Con la pentecoste la Chiesa diventa una realtà viva ed esce allo scoperto. È una nuova società, s'è detto, ma è anche un simbolo della società soprannaturale: Madre dei Santi, immagine / della città superna. Santo è colui che realizza in sé stesso il patto sancito con Dio, lo mette in pratica, vi resta fedele.
Dopo aver descritto la discesa dello Spirito Santo sugli Apostoli, quindi sulla Chiesa appena nata, punta anche ad evidenziare problemi sociali, attuali nella società in cui la nuova Chiesa viene a trovarsi. Non occorre più spiegare il Messaggio ma trasformarlo in qualcosa di reale, di concreto, di coraggioso, utile alla società. La forza ci arriva dallo Spirito Santo, e quello sparuto gruppetto di seguaci di Cristo predicatore, che si era nascosto nel cenacolo dopo la disfatta per la morte di Cristo, credendo che tutto fosse finito, ora diventa forte e affronta i persecutori. E lo Spirito infonde in loro il dono della comunicazione: Ognuno li capiva perché li sentiva parlare nella propria lingua.
Il percorso della Chiesa non sarà facile: Tu che da tanti secoli / soffri, combatti e preghi.
Nella prima parte dell'inno si insiste sulla descrizione della Pentecoste: come è avvenuta e cosa ha prodotto nell'immediato. La Chiesa diventa “segnal dei popoli”, cioè faro verso il quale orientarsi. Diventa il “Campo di quei che sperano”, vale a dire aspirazione dell'umanità intera, proiettata verso un mondo più giusto.
Nella seconda parte si sottolinea la novità introdotta dal cristianesimo nel mondo e nella storia: siamo tutti uguali.

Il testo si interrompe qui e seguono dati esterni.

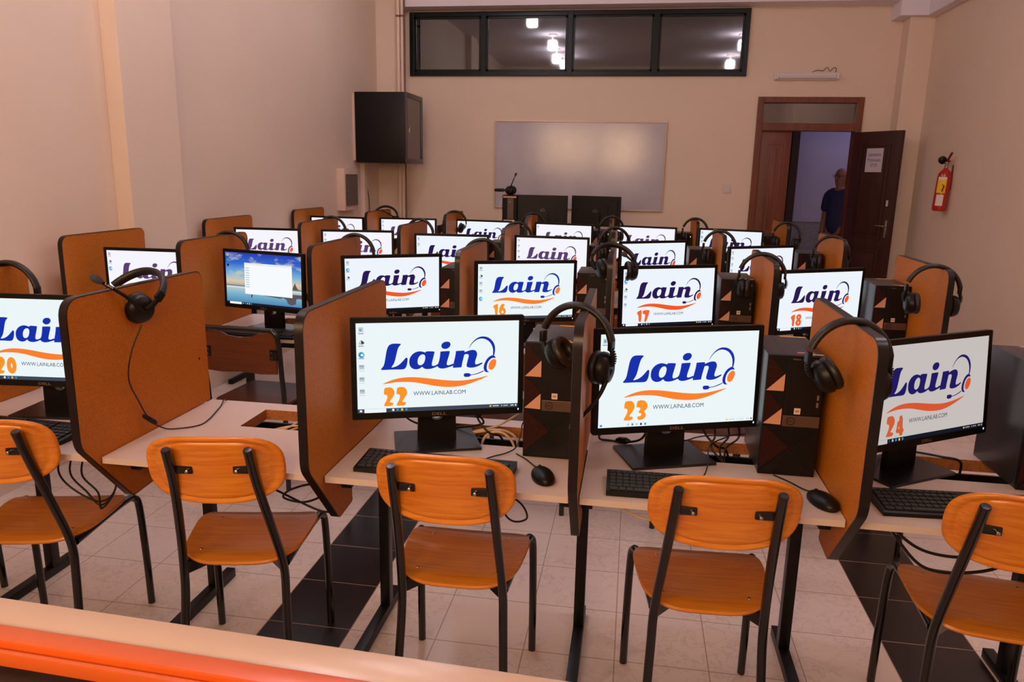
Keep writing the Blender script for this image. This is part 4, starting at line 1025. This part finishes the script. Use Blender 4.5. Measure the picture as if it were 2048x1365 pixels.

Di fronte al Cristo non c'è distinzione tra credente e pagano, tra ricco e diseredato: Al regno i miser seco / il Signore solleva / … a tutti i figli d'Eva / nel suo dolor pensò”. “Per te sollevi il povero / al ciel, ch'è suo, le ciglia”.
Il tema sociale che pervade tutta la poesia è il “dualismo oppressi/oppressori”, già presente nel Manzoni giovane, cercato e non trovato nelle espressioni dei diversi tipi di governo sperimentati. Dice il De Sanctis, uno dei primi a capire il valore delle opere del Manzoni: “È il cristianesimo ricondotto alla sua idealità e armonizzato con lo spirito moderno”.
L'inno termina poi con l'invocazione allo Spirito perché entri nella mente degli uomini e li convinca della validità di questo nuovo messaggio, accompagnandoli nel rinunciare alla superbia, nel rinvigorire la fede per aiutare i bisognosi: “Tempra dei baldi giovani / il confidente ingegno, / reggi il viril proposito / ad ineffabil segno; / adorna la canizie / di liete voglie sante”.